While Musk has no formal engineering training, his gift – to identify critical issues and solve them by applying a mix of good judgement, out-of-the-box creativity, and hard work – is reminiscent of the late mercurial Apple founder, Jobs. More often than not, challenges that many viewed as impossible, have yielded to Musk’s combination of passionate belief and stubborn persistence.

Rise of data conglomerates

Looking back over history, we can identify successive waves of innovation that had led to step changes in human progress. Each wave shaped our culture and civilisation in new ways, creating both opportunities and threats.

In the ancient world, innovation was about building things – it related to architecture and engineering which bequeathed us the pyramids of Egypt, the Lighthouse of Alexandria and the Florence Cathedral (“Duomo”) built during the Renaissance.

A century ago, innovation was about making things – mechanising everything from agriculture and textiles to railways, power stations and motor vehicles.

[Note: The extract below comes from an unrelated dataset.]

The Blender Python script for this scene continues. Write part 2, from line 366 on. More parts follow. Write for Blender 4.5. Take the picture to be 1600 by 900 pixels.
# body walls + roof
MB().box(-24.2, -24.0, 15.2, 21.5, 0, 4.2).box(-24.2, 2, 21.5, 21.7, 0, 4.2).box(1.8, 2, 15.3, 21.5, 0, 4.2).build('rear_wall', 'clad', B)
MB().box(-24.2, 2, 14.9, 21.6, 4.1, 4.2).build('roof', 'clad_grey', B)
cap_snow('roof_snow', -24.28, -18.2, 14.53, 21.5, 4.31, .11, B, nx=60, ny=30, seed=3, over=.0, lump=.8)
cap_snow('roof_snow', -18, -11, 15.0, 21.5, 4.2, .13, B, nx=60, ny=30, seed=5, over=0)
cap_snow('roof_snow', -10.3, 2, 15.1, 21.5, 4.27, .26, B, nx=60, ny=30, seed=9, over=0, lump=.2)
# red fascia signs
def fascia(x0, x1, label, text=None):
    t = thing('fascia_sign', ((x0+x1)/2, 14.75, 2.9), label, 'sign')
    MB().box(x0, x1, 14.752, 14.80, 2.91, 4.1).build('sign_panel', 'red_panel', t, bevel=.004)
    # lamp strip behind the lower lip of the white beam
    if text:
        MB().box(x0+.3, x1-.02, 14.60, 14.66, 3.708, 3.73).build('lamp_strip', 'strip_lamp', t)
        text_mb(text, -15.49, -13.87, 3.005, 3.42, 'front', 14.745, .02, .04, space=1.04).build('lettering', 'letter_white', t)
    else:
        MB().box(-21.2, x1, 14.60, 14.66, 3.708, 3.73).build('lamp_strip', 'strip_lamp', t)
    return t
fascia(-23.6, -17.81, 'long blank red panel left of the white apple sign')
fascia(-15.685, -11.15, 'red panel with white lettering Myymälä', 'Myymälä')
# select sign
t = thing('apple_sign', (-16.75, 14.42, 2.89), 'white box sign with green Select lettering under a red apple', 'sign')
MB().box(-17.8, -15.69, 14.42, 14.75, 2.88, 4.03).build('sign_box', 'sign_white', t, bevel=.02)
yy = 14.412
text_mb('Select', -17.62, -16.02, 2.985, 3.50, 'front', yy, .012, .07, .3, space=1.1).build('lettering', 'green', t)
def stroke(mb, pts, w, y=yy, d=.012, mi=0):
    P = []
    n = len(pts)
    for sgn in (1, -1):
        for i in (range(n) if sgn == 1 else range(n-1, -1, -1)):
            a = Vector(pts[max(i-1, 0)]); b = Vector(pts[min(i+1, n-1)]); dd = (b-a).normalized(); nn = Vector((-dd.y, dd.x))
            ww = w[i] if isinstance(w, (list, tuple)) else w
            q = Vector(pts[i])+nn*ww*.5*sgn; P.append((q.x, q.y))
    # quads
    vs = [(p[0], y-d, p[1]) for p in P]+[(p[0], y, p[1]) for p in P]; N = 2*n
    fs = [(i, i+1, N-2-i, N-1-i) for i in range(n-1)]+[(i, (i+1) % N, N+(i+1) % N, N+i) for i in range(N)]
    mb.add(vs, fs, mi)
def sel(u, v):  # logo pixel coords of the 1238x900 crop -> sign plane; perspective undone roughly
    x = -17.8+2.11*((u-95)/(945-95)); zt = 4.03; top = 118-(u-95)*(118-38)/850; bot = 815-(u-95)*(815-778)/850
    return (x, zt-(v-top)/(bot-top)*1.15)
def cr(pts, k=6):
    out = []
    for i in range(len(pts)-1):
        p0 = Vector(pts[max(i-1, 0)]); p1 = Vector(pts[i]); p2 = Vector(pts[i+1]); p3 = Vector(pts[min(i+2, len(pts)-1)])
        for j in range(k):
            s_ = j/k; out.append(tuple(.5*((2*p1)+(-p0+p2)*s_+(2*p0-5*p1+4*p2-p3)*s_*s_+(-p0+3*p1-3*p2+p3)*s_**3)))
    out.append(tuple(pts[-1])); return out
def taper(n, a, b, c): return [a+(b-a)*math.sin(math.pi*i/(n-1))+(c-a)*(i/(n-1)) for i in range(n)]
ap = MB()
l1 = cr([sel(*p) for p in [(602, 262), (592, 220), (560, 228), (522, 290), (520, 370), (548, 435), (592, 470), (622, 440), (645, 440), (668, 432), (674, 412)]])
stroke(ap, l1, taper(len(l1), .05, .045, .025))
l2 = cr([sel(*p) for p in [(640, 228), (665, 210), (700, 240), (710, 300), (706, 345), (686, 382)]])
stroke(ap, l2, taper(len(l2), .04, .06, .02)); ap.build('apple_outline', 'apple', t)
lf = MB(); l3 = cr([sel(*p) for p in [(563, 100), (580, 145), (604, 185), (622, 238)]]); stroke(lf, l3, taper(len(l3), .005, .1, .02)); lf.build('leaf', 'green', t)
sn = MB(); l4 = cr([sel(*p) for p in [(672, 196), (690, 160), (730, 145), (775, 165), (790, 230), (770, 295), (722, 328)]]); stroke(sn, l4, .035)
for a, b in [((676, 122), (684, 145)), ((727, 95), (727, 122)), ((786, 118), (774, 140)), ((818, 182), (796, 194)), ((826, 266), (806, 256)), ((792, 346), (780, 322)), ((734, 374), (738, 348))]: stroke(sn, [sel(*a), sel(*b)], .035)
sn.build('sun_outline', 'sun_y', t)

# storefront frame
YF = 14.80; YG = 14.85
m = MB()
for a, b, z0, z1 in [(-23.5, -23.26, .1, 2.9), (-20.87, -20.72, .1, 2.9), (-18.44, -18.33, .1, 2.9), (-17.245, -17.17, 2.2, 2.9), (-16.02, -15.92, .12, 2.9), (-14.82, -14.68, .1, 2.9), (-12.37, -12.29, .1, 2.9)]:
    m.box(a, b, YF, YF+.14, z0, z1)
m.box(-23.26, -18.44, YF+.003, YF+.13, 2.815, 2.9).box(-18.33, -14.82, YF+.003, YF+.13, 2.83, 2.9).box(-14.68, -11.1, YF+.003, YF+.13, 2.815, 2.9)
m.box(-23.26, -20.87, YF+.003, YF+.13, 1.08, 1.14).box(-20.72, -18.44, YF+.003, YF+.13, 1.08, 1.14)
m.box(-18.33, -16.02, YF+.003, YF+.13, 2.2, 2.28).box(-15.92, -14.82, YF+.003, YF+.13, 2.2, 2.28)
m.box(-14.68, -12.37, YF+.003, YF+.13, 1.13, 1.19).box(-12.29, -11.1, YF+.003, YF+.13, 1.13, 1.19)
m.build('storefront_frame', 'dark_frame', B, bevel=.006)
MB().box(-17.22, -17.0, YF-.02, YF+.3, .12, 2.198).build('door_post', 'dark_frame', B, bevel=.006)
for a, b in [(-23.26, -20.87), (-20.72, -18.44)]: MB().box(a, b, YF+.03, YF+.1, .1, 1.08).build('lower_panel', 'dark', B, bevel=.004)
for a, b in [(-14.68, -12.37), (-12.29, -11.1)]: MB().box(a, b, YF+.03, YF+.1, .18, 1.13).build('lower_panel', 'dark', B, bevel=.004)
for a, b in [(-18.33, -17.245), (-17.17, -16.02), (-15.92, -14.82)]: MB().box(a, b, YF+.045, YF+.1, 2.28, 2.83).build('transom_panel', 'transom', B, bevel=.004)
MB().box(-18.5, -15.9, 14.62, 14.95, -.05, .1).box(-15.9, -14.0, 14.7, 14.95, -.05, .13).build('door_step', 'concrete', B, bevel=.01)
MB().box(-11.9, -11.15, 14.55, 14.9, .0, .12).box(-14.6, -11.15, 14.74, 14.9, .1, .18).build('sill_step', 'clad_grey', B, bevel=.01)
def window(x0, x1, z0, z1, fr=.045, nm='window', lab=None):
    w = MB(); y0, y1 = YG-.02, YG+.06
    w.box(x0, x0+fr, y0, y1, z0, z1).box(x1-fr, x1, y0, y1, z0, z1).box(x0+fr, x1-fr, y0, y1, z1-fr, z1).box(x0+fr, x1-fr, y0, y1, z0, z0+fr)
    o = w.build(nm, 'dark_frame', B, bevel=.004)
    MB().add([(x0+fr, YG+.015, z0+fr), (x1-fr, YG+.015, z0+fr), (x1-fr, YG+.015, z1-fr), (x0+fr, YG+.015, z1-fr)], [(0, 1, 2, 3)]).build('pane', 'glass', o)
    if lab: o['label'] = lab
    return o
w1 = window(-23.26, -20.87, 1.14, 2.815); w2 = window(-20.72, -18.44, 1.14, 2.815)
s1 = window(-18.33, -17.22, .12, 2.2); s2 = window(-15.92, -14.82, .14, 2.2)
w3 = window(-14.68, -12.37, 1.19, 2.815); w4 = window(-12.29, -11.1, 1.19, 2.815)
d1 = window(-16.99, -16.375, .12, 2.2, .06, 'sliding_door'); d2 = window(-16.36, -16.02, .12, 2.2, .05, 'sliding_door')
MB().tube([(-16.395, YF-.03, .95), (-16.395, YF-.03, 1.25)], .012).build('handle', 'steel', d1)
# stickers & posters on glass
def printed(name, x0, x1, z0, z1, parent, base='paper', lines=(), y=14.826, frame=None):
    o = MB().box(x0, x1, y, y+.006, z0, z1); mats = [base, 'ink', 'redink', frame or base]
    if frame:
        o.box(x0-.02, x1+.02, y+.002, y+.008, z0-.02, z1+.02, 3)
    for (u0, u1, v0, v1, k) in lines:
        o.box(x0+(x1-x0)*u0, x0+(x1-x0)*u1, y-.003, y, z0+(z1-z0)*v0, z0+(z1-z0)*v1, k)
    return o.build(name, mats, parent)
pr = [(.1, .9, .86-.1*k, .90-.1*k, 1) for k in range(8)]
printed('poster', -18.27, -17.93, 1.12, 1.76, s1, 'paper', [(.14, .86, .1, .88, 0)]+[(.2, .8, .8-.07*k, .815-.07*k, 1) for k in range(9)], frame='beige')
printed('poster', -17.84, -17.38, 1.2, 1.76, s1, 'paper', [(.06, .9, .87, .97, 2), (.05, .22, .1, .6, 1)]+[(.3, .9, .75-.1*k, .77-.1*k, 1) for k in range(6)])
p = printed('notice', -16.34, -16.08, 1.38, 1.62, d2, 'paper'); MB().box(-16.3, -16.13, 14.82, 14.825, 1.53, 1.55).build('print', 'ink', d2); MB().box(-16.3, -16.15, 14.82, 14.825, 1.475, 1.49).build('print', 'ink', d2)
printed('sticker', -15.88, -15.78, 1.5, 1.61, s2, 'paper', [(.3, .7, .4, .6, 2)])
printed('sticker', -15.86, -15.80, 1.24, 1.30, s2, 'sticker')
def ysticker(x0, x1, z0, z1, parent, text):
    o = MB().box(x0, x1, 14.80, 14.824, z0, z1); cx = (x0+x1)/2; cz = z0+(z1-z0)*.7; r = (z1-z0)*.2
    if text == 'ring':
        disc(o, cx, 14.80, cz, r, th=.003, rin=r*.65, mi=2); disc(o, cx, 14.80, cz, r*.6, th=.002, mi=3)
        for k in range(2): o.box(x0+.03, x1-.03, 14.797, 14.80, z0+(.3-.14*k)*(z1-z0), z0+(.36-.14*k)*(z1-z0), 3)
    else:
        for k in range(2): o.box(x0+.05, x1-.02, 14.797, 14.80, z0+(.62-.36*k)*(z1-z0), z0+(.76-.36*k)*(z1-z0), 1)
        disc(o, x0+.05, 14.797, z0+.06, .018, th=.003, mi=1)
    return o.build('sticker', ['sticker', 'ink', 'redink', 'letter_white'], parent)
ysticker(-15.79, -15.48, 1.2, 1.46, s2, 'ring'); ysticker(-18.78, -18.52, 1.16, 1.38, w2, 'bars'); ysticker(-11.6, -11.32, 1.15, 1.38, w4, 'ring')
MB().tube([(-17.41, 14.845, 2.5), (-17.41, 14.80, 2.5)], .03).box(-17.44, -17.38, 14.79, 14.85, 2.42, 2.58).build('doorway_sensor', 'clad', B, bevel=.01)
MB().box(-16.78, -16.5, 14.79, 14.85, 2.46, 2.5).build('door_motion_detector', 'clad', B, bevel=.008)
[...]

Half a century ago, innovation with the computer chip meant a leap forward in processing things. In 1984, as Madonna and the Material Girl ruled the sound waves, having things was in and launched the consumer age.

The mobile phone and the internet transformed how society communicates and transacts, birthing the on-demand economy. Today’s culture is about experiencing things . On the horizon, space tourism, virtual reality, and the metaverse beckon – to be paid by your preferred cryptocurrency.

Sustaining innovation requires thoughtful governance and regulation

Innovation delivers long-term benefits when balanced with proper regulation. One risk today is the concentration of economic activity in the hands of a few. Data conglomerates Facebook, Amazon, Alphabet, Netflix, Google, and Microsoft, for instance, wield significant control over societal information. Society has an interest in better regulation over data protection, privacy and anti-competitive practices.

America’s competitive edge is its risk-taking culture and deep capital markets, making it a magnet for the creative class where the likes of Edison, Gates, Jobs, Bezos, and Musk achieved the improbable against impossible odds. While America has leveraged its culture and weaponised its capital markets to create the strongest economy in modern history, sustaining this achievement will be a challenge. Given the outsized impact of innovation on social progress and economic vitality, smart governance is needed to mitigate the risks and ensure the benefits are shared by all.